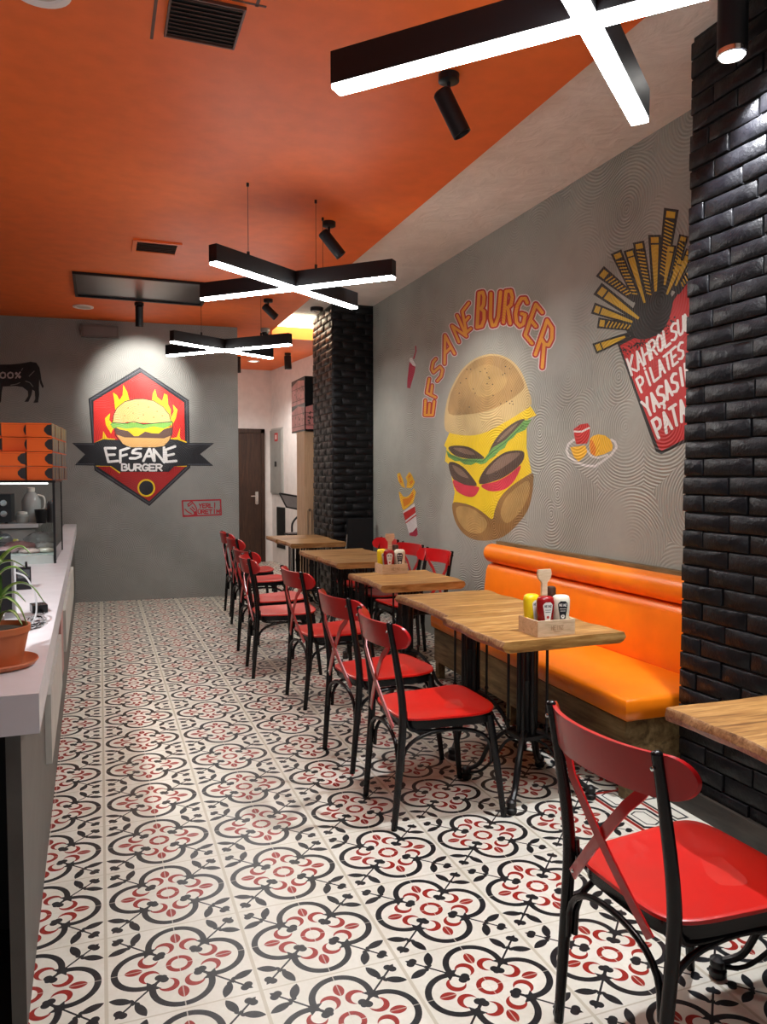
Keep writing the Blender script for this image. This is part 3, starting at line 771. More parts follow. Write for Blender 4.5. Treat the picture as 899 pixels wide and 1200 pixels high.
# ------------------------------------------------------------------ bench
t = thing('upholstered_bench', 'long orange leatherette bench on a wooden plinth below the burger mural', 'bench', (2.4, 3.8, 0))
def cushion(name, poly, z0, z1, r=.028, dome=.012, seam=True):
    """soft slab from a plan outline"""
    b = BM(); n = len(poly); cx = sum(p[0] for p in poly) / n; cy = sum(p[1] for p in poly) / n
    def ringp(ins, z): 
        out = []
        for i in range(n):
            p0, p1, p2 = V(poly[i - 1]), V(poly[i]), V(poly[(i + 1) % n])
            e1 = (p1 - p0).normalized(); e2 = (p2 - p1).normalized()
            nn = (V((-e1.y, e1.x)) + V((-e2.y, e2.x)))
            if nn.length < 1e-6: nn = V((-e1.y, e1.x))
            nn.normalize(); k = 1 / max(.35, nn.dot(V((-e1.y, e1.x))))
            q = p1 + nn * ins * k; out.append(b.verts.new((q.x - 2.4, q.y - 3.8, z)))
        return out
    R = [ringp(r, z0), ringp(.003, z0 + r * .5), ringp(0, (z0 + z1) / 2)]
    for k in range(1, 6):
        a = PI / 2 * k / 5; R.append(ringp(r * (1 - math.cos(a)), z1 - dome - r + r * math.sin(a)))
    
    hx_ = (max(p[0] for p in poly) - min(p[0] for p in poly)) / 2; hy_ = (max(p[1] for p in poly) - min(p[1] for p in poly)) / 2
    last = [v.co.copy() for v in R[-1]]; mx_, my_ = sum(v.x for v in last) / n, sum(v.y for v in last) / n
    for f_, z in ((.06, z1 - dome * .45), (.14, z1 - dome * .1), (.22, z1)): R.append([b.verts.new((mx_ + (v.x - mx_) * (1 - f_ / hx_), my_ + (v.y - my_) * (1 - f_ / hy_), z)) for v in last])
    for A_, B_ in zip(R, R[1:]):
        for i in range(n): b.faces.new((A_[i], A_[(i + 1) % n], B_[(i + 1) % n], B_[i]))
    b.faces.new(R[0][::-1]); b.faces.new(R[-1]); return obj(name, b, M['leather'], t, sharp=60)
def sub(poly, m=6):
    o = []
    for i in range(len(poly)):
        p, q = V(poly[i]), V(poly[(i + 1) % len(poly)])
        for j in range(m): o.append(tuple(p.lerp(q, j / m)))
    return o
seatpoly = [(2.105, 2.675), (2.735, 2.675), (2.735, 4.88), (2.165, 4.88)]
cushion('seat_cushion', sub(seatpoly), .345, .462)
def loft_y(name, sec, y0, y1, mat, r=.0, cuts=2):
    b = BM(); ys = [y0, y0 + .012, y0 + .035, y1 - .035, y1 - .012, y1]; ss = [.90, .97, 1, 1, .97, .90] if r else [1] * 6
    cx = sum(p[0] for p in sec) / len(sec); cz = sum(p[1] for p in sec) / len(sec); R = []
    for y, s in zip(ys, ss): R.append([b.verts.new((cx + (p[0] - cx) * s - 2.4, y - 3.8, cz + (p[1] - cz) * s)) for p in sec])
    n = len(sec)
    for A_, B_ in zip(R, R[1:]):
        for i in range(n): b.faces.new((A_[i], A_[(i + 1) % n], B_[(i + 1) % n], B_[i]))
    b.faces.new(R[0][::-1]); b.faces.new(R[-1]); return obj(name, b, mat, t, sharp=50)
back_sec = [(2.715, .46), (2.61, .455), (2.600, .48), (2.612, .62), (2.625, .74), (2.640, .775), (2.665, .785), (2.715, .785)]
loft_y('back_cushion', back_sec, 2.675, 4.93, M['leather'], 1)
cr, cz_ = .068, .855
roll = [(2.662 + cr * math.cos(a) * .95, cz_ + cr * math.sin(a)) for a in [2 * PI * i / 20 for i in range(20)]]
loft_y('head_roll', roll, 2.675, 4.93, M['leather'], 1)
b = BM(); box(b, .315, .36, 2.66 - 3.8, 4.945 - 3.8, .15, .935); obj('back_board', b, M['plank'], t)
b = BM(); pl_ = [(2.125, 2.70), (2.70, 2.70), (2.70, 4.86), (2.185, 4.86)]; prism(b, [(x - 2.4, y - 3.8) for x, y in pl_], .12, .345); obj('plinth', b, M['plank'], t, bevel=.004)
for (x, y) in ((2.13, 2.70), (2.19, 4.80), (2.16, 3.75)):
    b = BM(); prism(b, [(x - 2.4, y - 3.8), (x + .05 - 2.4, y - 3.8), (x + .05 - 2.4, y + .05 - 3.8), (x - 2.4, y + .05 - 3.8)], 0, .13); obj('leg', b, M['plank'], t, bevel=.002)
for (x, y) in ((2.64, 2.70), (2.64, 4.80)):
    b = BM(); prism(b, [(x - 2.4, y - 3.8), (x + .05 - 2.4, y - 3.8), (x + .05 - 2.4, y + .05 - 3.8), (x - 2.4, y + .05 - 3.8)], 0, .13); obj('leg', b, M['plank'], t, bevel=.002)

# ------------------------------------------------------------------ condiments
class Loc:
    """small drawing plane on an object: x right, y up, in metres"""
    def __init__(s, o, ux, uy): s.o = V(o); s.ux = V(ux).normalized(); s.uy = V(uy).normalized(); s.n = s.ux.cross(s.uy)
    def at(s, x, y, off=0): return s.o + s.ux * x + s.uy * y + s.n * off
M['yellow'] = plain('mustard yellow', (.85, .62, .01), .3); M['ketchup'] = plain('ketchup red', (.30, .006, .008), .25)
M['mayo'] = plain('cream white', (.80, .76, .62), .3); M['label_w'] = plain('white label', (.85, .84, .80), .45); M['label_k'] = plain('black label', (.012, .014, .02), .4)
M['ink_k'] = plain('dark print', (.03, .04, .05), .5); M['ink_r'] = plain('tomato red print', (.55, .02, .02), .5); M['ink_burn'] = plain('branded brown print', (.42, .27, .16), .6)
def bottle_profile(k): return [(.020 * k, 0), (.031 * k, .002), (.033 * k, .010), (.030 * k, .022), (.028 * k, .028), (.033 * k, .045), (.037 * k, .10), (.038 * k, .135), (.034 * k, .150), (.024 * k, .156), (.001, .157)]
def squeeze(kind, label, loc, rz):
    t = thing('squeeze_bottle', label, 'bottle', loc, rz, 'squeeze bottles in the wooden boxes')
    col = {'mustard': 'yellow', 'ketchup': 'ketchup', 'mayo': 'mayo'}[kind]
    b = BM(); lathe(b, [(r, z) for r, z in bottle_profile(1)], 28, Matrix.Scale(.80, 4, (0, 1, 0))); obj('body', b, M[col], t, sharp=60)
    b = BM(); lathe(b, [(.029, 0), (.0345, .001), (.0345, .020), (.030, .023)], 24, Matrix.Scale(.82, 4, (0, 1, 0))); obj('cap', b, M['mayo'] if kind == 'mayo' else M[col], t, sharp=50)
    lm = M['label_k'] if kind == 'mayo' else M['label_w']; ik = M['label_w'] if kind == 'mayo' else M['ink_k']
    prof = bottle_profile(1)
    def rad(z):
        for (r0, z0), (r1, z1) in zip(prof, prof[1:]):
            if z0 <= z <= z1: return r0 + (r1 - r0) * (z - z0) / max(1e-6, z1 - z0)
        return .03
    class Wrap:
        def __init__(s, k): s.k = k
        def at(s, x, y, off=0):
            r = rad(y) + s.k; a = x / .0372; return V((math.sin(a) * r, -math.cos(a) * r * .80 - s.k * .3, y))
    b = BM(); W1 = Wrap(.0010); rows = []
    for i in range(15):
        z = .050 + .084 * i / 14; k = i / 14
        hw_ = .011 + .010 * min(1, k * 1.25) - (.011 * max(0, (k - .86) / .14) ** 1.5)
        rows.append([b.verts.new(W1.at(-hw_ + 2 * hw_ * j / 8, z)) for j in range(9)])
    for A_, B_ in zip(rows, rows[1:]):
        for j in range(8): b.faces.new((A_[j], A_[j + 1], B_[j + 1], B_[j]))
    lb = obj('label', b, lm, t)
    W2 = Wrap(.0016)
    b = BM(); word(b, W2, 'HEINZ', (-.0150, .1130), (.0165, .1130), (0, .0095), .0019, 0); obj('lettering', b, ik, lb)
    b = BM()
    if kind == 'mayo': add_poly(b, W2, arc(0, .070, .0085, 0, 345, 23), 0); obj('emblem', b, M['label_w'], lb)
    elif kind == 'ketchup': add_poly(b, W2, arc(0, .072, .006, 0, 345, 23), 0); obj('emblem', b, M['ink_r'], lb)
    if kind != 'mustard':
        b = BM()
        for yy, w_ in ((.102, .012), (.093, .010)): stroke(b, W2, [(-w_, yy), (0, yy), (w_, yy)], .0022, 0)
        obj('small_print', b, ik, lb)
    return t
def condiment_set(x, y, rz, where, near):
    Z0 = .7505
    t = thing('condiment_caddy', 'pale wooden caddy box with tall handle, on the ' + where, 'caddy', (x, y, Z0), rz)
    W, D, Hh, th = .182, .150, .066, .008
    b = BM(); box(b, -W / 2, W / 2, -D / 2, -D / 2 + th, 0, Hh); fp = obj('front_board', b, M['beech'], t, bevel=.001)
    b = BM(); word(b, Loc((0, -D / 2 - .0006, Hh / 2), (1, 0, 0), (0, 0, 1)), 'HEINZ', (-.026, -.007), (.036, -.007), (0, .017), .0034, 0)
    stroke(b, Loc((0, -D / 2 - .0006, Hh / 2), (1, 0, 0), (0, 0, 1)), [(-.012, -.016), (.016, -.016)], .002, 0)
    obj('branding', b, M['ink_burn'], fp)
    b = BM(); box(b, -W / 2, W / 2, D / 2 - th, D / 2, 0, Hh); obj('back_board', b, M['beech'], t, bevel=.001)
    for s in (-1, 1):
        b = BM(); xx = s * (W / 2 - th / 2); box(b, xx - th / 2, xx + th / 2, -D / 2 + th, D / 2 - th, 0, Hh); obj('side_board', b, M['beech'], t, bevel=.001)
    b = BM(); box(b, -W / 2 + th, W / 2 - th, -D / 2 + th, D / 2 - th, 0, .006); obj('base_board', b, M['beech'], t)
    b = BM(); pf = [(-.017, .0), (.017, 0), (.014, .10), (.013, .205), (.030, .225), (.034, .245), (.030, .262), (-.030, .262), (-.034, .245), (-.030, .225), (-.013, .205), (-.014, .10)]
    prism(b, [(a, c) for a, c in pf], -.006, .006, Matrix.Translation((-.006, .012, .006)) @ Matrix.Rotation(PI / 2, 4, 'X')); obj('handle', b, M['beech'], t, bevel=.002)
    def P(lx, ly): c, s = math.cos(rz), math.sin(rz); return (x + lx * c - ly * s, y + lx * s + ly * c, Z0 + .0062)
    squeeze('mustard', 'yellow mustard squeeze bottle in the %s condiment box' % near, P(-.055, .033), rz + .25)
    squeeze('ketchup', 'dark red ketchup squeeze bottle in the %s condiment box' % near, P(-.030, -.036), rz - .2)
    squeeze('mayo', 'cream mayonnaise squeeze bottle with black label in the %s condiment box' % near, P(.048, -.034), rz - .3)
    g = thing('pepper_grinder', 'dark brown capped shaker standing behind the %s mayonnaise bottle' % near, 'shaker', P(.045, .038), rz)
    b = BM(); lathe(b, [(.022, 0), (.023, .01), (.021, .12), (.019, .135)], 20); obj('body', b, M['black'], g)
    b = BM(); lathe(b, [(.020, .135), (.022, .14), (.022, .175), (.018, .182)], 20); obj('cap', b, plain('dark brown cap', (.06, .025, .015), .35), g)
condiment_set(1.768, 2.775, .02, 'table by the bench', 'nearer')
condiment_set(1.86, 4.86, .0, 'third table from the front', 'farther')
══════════
**SHORT TASK**
Extract the lines exactly, please: the first line of the listing, the line with "a = PI / 2 * k", and every line between them, but no pictures.

**EXERCISE ANSWER**
Keep writing the Blender script for this image. This is part 3, starting at line 771. More parts follow. Write for Blender 4.5. Treat the picture as 899 pixels wide and 1200 pixels high.
# ------------------------------------------------------------------ bench
t = thing('upholstered_bench', 'long orange leatherette bench on a wooden plinth below the burger mural', 'bench', (2.4, 3.8, 0))
def cushion(name, poly, z0, z1, r=.028, dome=.012, seam=True):
    """soft slab from a plan outline"""
    b = BM(); n = len(poly); cx = sum(p[0] for p in poly) / n; cy = sum(p[1] for p in poly) / n
    def ringp(ins, z): 
        out = []
        for i in range(n):
            p0, p1, p2 = V(poly[i - 1]), V(poly[i]), V(poly[(i + 1) % n])
            e1 = (p1 - p0).normalized(); e2 = (p2 - p1).normalized()
            nn = (V((-e1.y, e1.x)) + V((-e2.y, e2.x)))
            if nn.length < 1e-6: nn = V((-e1.y, e1.x))
            nn.normalize(); k = 1 / max(.35, nn.dot(V((-e1.y, e1.x))))
            q = p1 + nn * ins * k; out.append(b.verts.new((q.x - 2.4, q.y - 3.8, z)))
        return out
    R = [ringp(r, z0), ringp(.003, z0 + r * .5), ringp(0, (z0 + z1) / 2)]
    for k in range(1, 6):
        a = PI / 2 * k / 5; R.append(ringp(r * (1 - math.cos(a)), z1 - dome - r + r * math.sin(a)))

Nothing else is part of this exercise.